**What is expected:**
Restate the listing below word for word, omitting any images.

..........

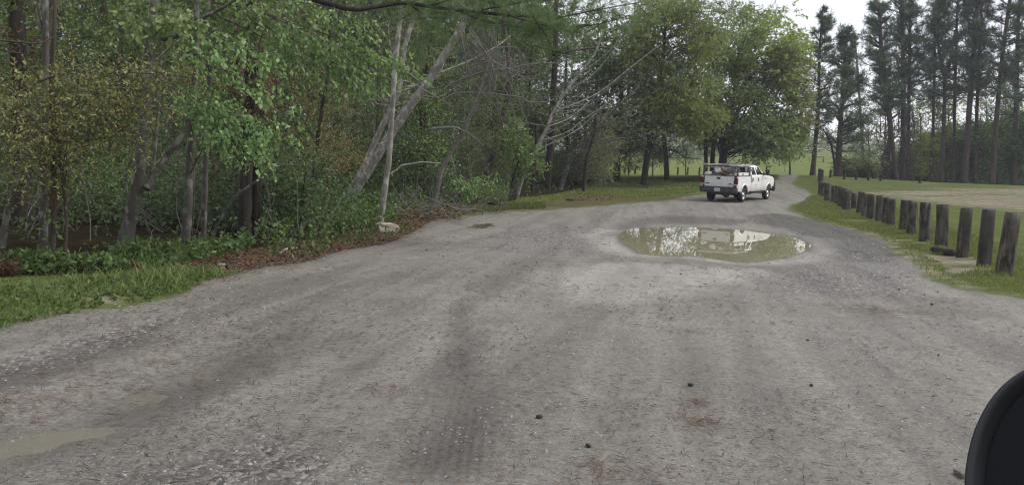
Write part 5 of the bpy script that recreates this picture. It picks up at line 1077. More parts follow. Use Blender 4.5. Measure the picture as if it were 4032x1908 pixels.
# bed
bedp = [(-2.99, .60), (-2.99, 1.355), (-.875, 1.37), (-.875, .56), (RA + .52, .54)] + arc(RA, .40, .50, 16, 164) + [(-2.42, .54)]
for s in (-1, 1):
    prof('bed_side', 'paint_white', truck, bedp, s * .955 - .028, s * .955 + .028, .022, 2)
    def flare(mb): tube(mb, [(RA + .535 * math.cos(a), s * .975, .40 + .535 * math.sin(a)) for a in np.linspace(math.radians(8), math.radians(172), 20)], .045, 8)
    part('wheel_arch_flare', 'paint_white', truck, flare, 0, True)
    def flare2(mb): tube(mb, [(FA + .525 * math.cos(a), s * .970, .40 + .525 * math.sin(a)) for a in np.linspace(math.radians(22), math.radians(172), 20)], .035, 8)
    part('wheel_arch_flare', 'paint_white', truck, flare2, 0, True)
    part('rail_cap', 'black_plastic', truck, lambda mb: box(mb, -2.98, -.90, s * .945 - .05, s * .945 + .05, 1.362, 1.392), .01)
    tl = part('tail_light', 'lamp_red', truck, lambda mb: box(mb, -3.015, -2.86, min(s * .80, s * .992), max(s * .80, s * .992), .96, 1.285), .025)
    part('reverse_lens', 'lamp_clear', tl, lambda mb: box(mb, -3.012, -2.87, min(s * .805, s * .990), max(s * .805, s * .990), .885, .957), .015)
part('bed_floor', 'dark_steel', truck, lambda mb: (box(mb, -2.93, -.89, -.925, .925, .80, .86), box(mb, -.93, -.89, -.925, .925, .86, 1.37)))
tg = part('tailgate', 'tailgate_paint', truck, lambda mb: box(mb, -3.015, -2.945, -.795, .795, .80, 1.362), .025)
part('tailgate_cap', 'black_plastic', tg, lambda mb: box(mb, -3.02, -2.94, -.80, .80, 1.363, 1.388), .008)
part('handle', 'black_plastic', tg, lambda mb: box(mb, -3.03, -3.01, -.075, .135, 1.20, 1.30), .02)
part('name_badge', 'dark_steel', tg, lambda mb: box(mb, -3.026, -3.012, .50, .73, .945, .995), .006)
def oval(mb, hx=-3.024, a=.075, b=.034):
    V = [(hx, -.62 + a * math.cos(q), .965 + b * math.sin(q)) for q in np.linspace(0, 2 * math.pi, 25)[:-1]]; V2 = [(hx + .014, y, z) for _, y, z in V]
    mb.add(V + V2 + [(hx, -.62, .965)], [(i, (i + 1) % 24, 24 + (i + 1) % 24, 24 + i) for i in range(24)], [((i + 1) % 24, i, 48) for i in range(24)])
em = part('oval_emblem', 'emblem_blue', tg, oval)
def ring(mb): tube(mb, [(-3.026, -.62 + .068 * math.cos(q), .965 + .028 * math.sin(q)) for q in np.linspace(0, 2 * math.pi, 25)], .003, 5, False)
part('emblem_ring', 'silver_trim', em, ring)
part('license_light_shelf', 'black_plastic', truck, lambda mb: box(mb, -2.99, -2.95, -.97, .97, .74, .80), .01)
def bump_(mb):
    P = [(-2.96, 1.03), (-3.10, 1.03), (-3.22, .90), (-3.22, -.90), (-3.10, -1.03), (-2.96, -1.03)]; n = 6
    V = [(x, y, z) for z, k in ((.50, .97), (.60, 1.0), (.775, 1.0)) for x, y in [(p[0] + (0 if k == 1 else .03), p[1] * k) for p in P]]
    Q = [(n * i + j, n * i + (j + 1) % n, n * i + n + (j + 1) % n, n * i + n + j) for i in range(2) for j in range(n)]
    mb.add(V, Q + [(0, 3, 2, 1), (0, 5, 4, 3), (12, 13, 14, 15), (12, 15, 16, 17)])
bp = part('rear_bumper', 'bumper_gray', truck, bump_, .03)
part('step_pad', 'black_plastic', bp, lambda mb: box(mb, -3.235, -2.95, -.99, .99, .77, .805), .012)
pl = part('license_plate', 'plate_white', bp, lambda mb: box(mb, -3.236, -3.222, -.165, .15, .575, .735), .006)
fc = bpy.data.curves.new('plate_text', 'FONT'); fc.body = 'V5466'; fc.size = .105; fc.align_x = 'CENTER'; fc.align_y = 'CENTER'; fc.extrude = .002
to = bpy.data.objects.new('plate_tmp', fc); col.objects.link(to); bpy.context.view_layer.update()
tm = bpy.data.meshes.new_from_object(to.evaluated_get(bpy.context.evaluated_depsgraph_get())); bpy.data.objects.remove(to)
tm.transform(Matrix(((0, 0, -1, -3.2385), (-1, 0, 0, -.0075), (0, 1, 0, .650), (0, 0, 0, 1)))); tm.materials.clear(); tm.materials.append(MAT['plate_ink'])
tx = bpy.data.objects.new('plate_lettering', tm); col.objects.link(tx); tx.parent = pl
part('tow_hitch', 'dark_steel', truck, lambda mb: (box(mb, -3.26, -2.9, -.05, .05, .40, .49), box(mb, -3.05, -2.95, -.45, .45, .42, .48)), .01)
part('front_bumper', 'black_plastic', truck, lambda mb: box(mb, 2.95, 3.22, -1.0, 1.0, .48, .80), .05)
part('bumper_bar', 'black_plastic', truck, lambda mb: (box(mb, 3.10, 3.20, -1.02, -.80, .46, .98), box(mb, 3.10, 3.20, .80, 1.02, .46, .98)), .03)
def under(mb):
    for s in (-1, 1): box(mb, -2.9, 2.9, s * .45 - .05, s * .45 + .05, .50, .66)
    box(mb, -.80, 1.50, -.90, .90, .42, .54); tube(mb, [(RA, -.8, .385), (RA, .8, .385)], .055, 8); tube(mb, [(FA, -.8, .385), (FA, .8, .385)], .05, 8)
    tube(mb, [(RA - .16, 0, .37), (RA - .08, 0, .37), (RA + .08, 0, .37), (RA + .16, 0, .37)], [.09, .17, .17, .09], 12); box(mb, -1.2, -.2, -.75, -.35, .36, .62)
    tube(mb, [(-2.75, -.25, .50), (-2.75, -.25, .42)], .36, 20); tube(mb, [(-.9, .5, .42), (-2.2, .55, .45), (-2.75, -.88, .47)], .045, 8)
    for s in (-1, 1): box(mb, RA - .46, RA + .46, s * .70 - .01, s * .70 + .01, .60, .90); box(mb, FA - .46, FA + .46, s * .70 - .01, s * .70 + .01, .60, .90)
    box(mb, RA - .5, RA + .5, -.90, .90, .77, .81)
part('chassis', 'dark_steel', truck, under)
def lathe(mb, prf, cx, cz, s, y0, n=28):
    V = [(cx + r * math.cos(a), y0 + s * y, cz + r * math.sin(a)) for r, y in prf for a in np.arange(n) * 2 * math.pi / n]; m = len(prf)
    mb.add(V, [((i * n + j), (i * n + (j + 1) % n), ((i + 1) * n + (j + 1) % n), ((i + 1) * n + j)) for i in range(m - 1) for j in range(n)])
for x in (RA, FA):
    for s in (-1, 1):
        w = empty('wheel', (x, s * .84, WR)); w.parent = truck
        part('tyre', 'rubber', w, lambda mb: lathe(mb, [(.215, -.11), (.30, -.125), (.365, -.115), (WR, -.08), (WR, .08), (.365, .115), (.30, .125), (.215, .10)], 0, 0, s, 0), 0, True)
        part('rim', 'steel_rim', w, lambda mb: lathe(mb, [(.218, .10), (.20, .085), (.185, .045), (.12, .065), (.085, .10), (.075, .125), (.0, .13)], 0, 0, s, 0), 0, True)
        def holes(mb):
            for q in np.arange(8) * math.pi / 4: tube(mb, [(.155 * math.cos(q), s * .05, .155 * math.sin(q)), (.155 * math.cos(q), s * .066, .155 * math.sin(q))], .026, 8)
        part('rim_hole', 'dark_steel', w, holes)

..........

**The answer:**
Write part 5 of the bpy script that recreates this picture. It picks up at line 1077. More parts follow. Use Blender 4.5. Measure the picture as if it were 4032x1908 pixels.
# bed
bedp = [(-2.99, .60), (-2.99, 1.355), (-.875, 1.37), (-.875, .56), (RA + .52, .54)] + arc(RA, .40, .50, 16, 164) + [(-2.42, .54)]
for s in (-1, 1):
    prof('bed_side', 'paint_white', truck, bedp, s * .955 - .028, s * .955 + .028, .022, 2)
    def flare(mb): tube(mb, [(RA + .535 * math.cos(a), s * .975, .40 + .535 * math.sin(a)) for a in np.linspace(math.radians(8), math.radians(172), 20)], .045, 8)
    part('wheel_arch_flare', 'paint_white', truck, flare, 0, True)
    def flare2(mb): tube(mb, [(FA + .525 * math.cos(a), s * .970, .40 + .525 * math.sin(a)) for a in np.linspace(math.radians(22), math.radians(172), 20)], .035, 8)
    part('wheel_arch_flare', 'paint_white', truck, flare2, 0, True)
    part('rail_cap', 'black_plastic', truck, lambda mb: box(mb, -2.98, -.90, s * .945 - .05, s * .945 + .05, 1.362, 1.392), .01)
    tl = part('tail_light', 'lamp_red', truck, lambda mb: box(mb, -3.015, -2.86, min(s * .80, s * .992), max(s * .80, s * .992), .96, 1.285), .025)
    part('reverse_lens', 'lamp_clear', tl, lambda mb: box(mb, -3.012, -2.87, min(s * .805, s * .990), max(s * .805, s * .990), .885, .957), .015)
part('bed_floor', 'dark_steel', truck, lambda mb: (box(mb, -2.93, -.89, -.925, .925, .80, .86), box(mb, -.93, -.89, -.925, .925, .86, 1.37)))
tg = part('tailgate', 'tailgate_paint', truck, lambda mb: box(mb, -3.015, -2.945, -.795, .795, .80, 1.362), .025)
part('tailgate_cap', 'black_plastic', tg, lambda mb: box(mb, -3.02, -2.94, -.80, .80, 1.363, 1.388), .008)
part('handle', 'black_plastic', tg, lambda mb: box(mb, -3.03, -3.01, -.075, .135, 1.20, 1.30), .02)
part('name_badge', 'dark_steel', tg, lambda mb: box(mb, -3.026, -3.012, .50, .73, .945, .995), .006)
def oval(mb, hx=-3.024, a=.075, b=.034):
    V = [(hx, -.62 + a * math.cos(q), .965 + b * math.sin(q)) for q in np.linspace(0, 2 * math.pi, 25)[:-1]]; V2 = [(hx + .014, y, z) for _, y, z in V]
    mb.add(V + V2 + [(hx, -.62, .965)], [(i, (i + 1) % 24, 24 + (i + 1) % 24, 24 + i) for i in range(24)], [((i + 1) % 24, i, 48) for i in range(24)])
em = part('oval_emblem', 'emblem_blue', tg, oval)
def ring(mb): tube(mb, [(-3.026, -.62 + .068 * math.cos(q), .965 + .028 * math.sin(q)) for q in np.linspace(0, 2 * math.pi, 25)], .003, 5, False)
part('emblem_ring', 'silver_trim', em, ring)
part('license_light_shelf', 'black_plastic', truck, lambda mb: box(mb, -2.99, -2.95, -.97, .97, .74, .80), .01)
def bump_(mb):
    P = [(-2.96, 1.03), (-3.10, 1.03), (-3.22, .90), (-3.22, -.90), (-3.10, -1.03), (-2.96, -1.03)]; n = 6
    V = [(x, y, z) for z, k in ((.50, .97), (.60, 1.0), (.775, 1.0)) for x, y in [(p[0] + (0 if k == 1 else .03), p[1] * k) for p in P]]
    Q = [(n * i + j, n * i + (j + 1) % n, n * i + n + (j + 1) % n, n * i + n + j) for i in range(2) for j in range(n)]
    mb.add(V, Q + [(0, 3, 2, 1), (0, 5, 4, 3), (12, 13, 14, 15), (12, 15, 16, 17)])
bp = part('rear_bumper', 'bumper_gray', truck, bump_, .03)
part('step_pad', 'black_plastic', bp, lambda mb: box(mb, -3.235, -2.95, -.99, .99, .77, .805), .012)
pl = part('license_plate', 'plate_white', bp, lambda mb: box(mb, -3.236, -3.222, -.165, .15, .575, .735), .006)
fc = bpy.data.curves.new('plate_text', 'FONT'); fc.body = 'V5466'; fc.size = .105; fc.align_x = 'CENTER'; fc.align_y = 'CENTER'; fc.extrude = .002
to = bpy.data.objects.new('plate_tmp', fc); col.objects.link(to); bpy.context.view_layer.update()
tm = bpy.data.meshes.new_from_object(to.evaluated_get(bpy.context.evaluated_depsgraph_get())); bpy.data.objects.remove(to)
tm.transform(Matrix(((0, 0, -1, -3.2385), (-1, 0, 0, -.0075), (0, 1, 0, .650), (0, 0, 0, 1)))); tm.materials.clear(); tm.materials.append(MAT['plate_ink'])
tx = bpy.data.objects.new('plate_lettering', tm); col.objects.link(tx); tx.parent = pl
part('tow_hitch', 'dark_steel', truck, lambda mb: (box(mb, -3.26, -2.9, -.05, .05, .40, .49), box(mb, -3.05, -2.95, -.45, .45, .42, .48)), .01)
part('front_bumper', 'black_plastic', truck, lambda mb: box(mb, 2.95, 3.22, -1.0, 1.0, .48, .80), .05)
part('bumper_bar', 'black_plastic', truck, lambda mb: (box(mb, 3.10, 3.20, -1.02, -.80, .46, .98), box(mb, 3.10, 3.20, .80, 1.02, .46, .98)), .03)
def under(mb):
    for s in (-1, 1): box(mb, -2.9, 2.9, s * .45 - .05, s * .45 + .05, .50, .66)
    box(mb, -.80, 1.50, -.90, .90, .42, .54); tube(mb, [(RA, -.8, .385), (RA, .8, .385)], .055, 8); tube(mb, [(FA, -.8, .385), (FA, .8, .385)], .05, 8)
    tube(mb, [(RA - .16, 0, .37), (RA - .08, 0, .37), (RA + .08, 0, .37), (RA + .16, 0, .37)], [.09, .17, .17, .09], 12); box(mb, -1.2, -.2, -.75, -.35, .36, .62)
    tube(mb, [(-2.75, -.25, .50), (-2.75, -.25, .42)], .36, 20); tube(mb, [(-.9, .5, .42), (-2.2, .55, .45), (-2.75, -.88, .47)], .045, 8)
    for s in (-1, 1): box(mb, RA - .46, RA + .46, s * .70 - .01, s * .70 + .01, .60, .90); box(mb, FA - .46, FA + .46, s * .70 - .01, s * .70 + .01, .60, .90)
    box(mb, RA - .5, RA + .5, -.90, .90, .77, .81)
part('chassis', 'dark_steel', truck, under)
def lathe(mb, prf, cx, cz, s, y0, n=28):
    V = [(cx + r * math.cos(a), y0 + s * y, cz + r * math.sin(a)) for r, y in prf for a in np.arange(n) * 2 * math.pi / n]; m = len(prf)
    mb.add(V, [((i * n + j), (i * n + (j + 1) % n), ((i + 1) * n + (j + 1) % n), ((i + 1) * n + j)) for i in range(m - 1) for j in range(n)])
for x in (RA, FA):
    for s in (-1, 1):
        w = empty('wheel', (x, s * .84, WR)); w.parent = truck
        part('tyre', 'rubber', w, lambda mb: lathe(mb, [(.215, -.11), (.30, -.125), (.365, -.115), (WR, -.08), (WR, .08), (.365, .115), (.30, .125), (.215, .10)], 0, 0, s, 0), 0, True)
        part('rim', 'steel_rim', w, lambda mb: lathe(mb, [(.218, .10), (.20, .085), (.185, .045), (.12, .065), (.085, .10), (.075, .125), (.0, .13)], 0, 0, s, 0), 0, True)
        def holes(mb):
            for q in np.arange(8) * math.pi / 4: tube(mb, [(.155 * math.cos(q), s * .05, .155 * math.sin(q)), (.155 * math.cos(q), s * .066, .155 * math.sin(q))], .026, 8)
        part('rim_hole', 'dark_steel', w, holes)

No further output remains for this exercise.